LA ROCHELLE (awp/afp) - "Fuite des talents", bataille des droits... Malgré de nombreux succès pour la fiction française, les chaînes de télé continuent de chercher la parade aux plateformes comme Netflix et consorts, tout en collaborant de plus en plus avec ces géants aux "poches très profondes".

Le point sur les questions soulevées cette semaine au festival de la Fiction de la Rochelle.

Des succès encourageants

Les productions locales ont toujours la cote : en 2020, plus aucune série étrangère ne figure au classement des 20 meilleures audiences télé pour une fiction, selon une étude du CSA.

Et en 2021, TF1 a renoué avec des scores jamais vus depuis 15 ans grâce à "HPI". La série portée par Audrey Fleurot "vient d'être vendue dans 15 pays" et des négociations sont en cours pour une adaptation aux Etats-Unis, s'est félicité le PDG du groupe, Gilles Pélisson, lors d'un débat réunissant patrons de chaînes, auteurs et producteurs.

Chez Arte, on se réjouit du phénomène "En Thérapie" (53 millions de vues sur arte.tv), tandis que la présidente de France Télévisions, Delphine Ernotte, clame sa "fierté" de voir "Laëtitia" de Jean-Xavier de Lestrade diffusée sur la prestigieuse chaîne américaine HBO.

Fuite des talents

"On vit une bonne période pour la création", selon Delphine Ernotte.

Mais il faut composer avec des acteurs qui "ont des poches extrêmement profondes" et les moyens d'attirer les créateurs, a expliqué Gilles Pélisson. "Beaucoup de scénaristes et réalisateurs" lui ont ainsi indiqué pendant le festival ne pas être disponibles pour TF1 car ils "bossaient" pour Netflix ou Amazon. "On est dans la rareté des talents", estime-t-il, vantant la stratégie de TF1 d'en faire émerger de nouveaux grâce à ses feuilletons quotidiens ("Ici tout commmence" et "Demain nous appartient").

Le service public s'inquiète également de voir ses talents "privatisés". "On cite toujours Fanny Herrero, la très grande show-runneuse, (directrice de série), de +Dix pour cent+ qui est sous contrat Netflix", rappelle Delphine Ernotte.

Bataille des droits

Difficile aussi de garder la main sur ses pépites. Actuellement sur Disney+, "En thérapie" a été "pensée, développée avec l'aide d'Arte", a rappelé le président de la chaîne franco-allemande Bruno Patino, qui aurait aimé la rediffuser "non seulement en ligne mais aussi à l'antenne" à l'occasion du procès des attentats du 13 novembre, toile de fond de la série.

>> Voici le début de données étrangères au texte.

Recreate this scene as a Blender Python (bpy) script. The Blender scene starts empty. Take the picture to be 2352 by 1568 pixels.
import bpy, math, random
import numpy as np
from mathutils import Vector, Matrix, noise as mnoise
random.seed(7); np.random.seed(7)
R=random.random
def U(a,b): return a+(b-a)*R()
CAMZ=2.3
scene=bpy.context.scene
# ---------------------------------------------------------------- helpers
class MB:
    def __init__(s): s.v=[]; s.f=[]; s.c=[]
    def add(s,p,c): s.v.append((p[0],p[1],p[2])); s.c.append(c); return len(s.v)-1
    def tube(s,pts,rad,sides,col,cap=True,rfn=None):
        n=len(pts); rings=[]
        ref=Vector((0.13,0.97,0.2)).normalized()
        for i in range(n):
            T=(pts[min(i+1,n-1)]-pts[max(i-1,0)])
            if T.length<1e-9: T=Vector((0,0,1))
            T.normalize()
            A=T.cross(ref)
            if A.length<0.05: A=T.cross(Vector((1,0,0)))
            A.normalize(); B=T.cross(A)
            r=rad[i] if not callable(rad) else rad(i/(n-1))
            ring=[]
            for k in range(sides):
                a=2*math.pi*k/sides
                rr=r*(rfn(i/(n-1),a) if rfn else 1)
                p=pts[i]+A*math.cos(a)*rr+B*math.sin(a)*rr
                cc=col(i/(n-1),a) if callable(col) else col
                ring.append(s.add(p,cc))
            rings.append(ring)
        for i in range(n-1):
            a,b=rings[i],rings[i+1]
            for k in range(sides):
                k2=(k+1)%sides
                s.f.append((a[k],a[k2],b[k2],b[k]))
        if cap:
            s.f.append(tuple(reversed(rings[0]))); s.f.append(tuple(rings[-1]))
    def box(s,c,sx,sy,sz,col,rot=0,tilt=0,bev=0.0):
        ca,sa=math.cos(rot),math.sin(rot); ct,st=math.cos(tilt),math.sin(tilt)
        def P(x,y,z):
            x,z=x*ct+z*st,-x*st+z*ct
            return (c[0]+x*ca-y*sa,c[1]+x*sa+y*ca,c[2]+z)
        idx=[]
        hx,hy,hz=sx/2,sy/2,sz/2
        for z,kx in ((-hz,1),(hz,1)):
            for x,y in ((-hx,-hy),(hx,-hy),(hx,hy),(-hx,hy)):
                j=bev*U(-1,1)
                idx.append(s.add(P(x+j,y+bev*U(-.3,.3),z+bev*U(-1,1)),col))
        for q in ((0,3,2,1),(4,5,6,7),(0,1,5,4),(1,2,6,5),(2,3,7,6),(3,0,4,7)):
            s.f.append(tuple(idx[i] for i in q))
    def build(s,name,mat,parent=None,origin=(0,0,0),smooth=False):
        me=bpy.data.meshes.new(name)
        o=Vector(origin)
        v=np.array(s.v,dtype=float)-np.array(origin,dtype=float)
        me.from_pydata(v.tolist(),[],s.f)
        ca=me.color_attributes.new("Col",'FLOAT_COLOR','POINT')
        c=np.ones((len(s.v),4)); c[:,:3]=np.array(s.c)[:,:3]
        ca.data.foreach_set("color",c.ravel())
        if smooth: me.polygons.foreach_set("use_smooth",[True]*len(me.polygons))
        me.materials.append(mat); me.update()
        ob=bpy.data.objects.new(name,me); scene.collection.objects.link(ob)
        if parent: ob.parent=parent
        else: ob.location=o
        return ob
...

"Lorsqu'un producteur va chercher une seconde fenêtre (de diffusion) avec une plateforme c'est parce qu'il n'est pas assez financé", répond la productrice Nora Melhli.

"L'avenir, c'est l'exploitation des droits numériques", a résumé lors d'un point presse le numéro 2 de France Télé, Stéphane Sitbon-Gomez.

Partenariats en séries

Malgré tout, les partenariats avec les plateformes se multiplient : France Télévisions prépare une série d'action, "Coeurs noirs", avec Amazon. Arte coproduit en association avec Netflix "Le monde de demain", sur la jeunesse de NTM.

Et la série de TF1 "Une affaire française" sera diffusée sur la plateforme américaine Starzplay, et non sur Salto, qu'elle a pourtant lancée avec France Télévisions et M6.

Après le "Bazar de la charité", TF1 prévoit une nouvelle série avec Netflix, "Les combattantes", située pendant la première guerre mondiale. "On est passé" de budgets de "700.000 à 800.000 euros l'épisode" à "plus de 2 millions voire 3 millions d'euros (...) et ça se voit à l'écran", justifie Gilles Pélisson.

Saluées par l'ensemble du secteur, les nouvelles obligations de financement de la création française imposées aux plateformes pourraient rapporter entre 1,2 et 1,5 milliard d'euros (cinéma et audiovisuel confondus) d'ici à 2023, selon une étude du cabinet NPA Conseil, spécialisé dans les médias.

La riposte TF1-M6

Les dirigeants de TF1 et M6 ont à nouveau défendu le projet de fusion de leur deux chaînes. "Il va falloir des acteurs forts, solides, qui à la fois vont être présents dans le linéaire (télévision traditionnelle) mais aussi dans le streaming", a fait valoir Gilles Pélisson.

Mais pour le patron de Canal+, Maxime Saada, ce projet "fait peser des risques sur l'écosystème local français" sans "répondre au problème mondial de la concurrence".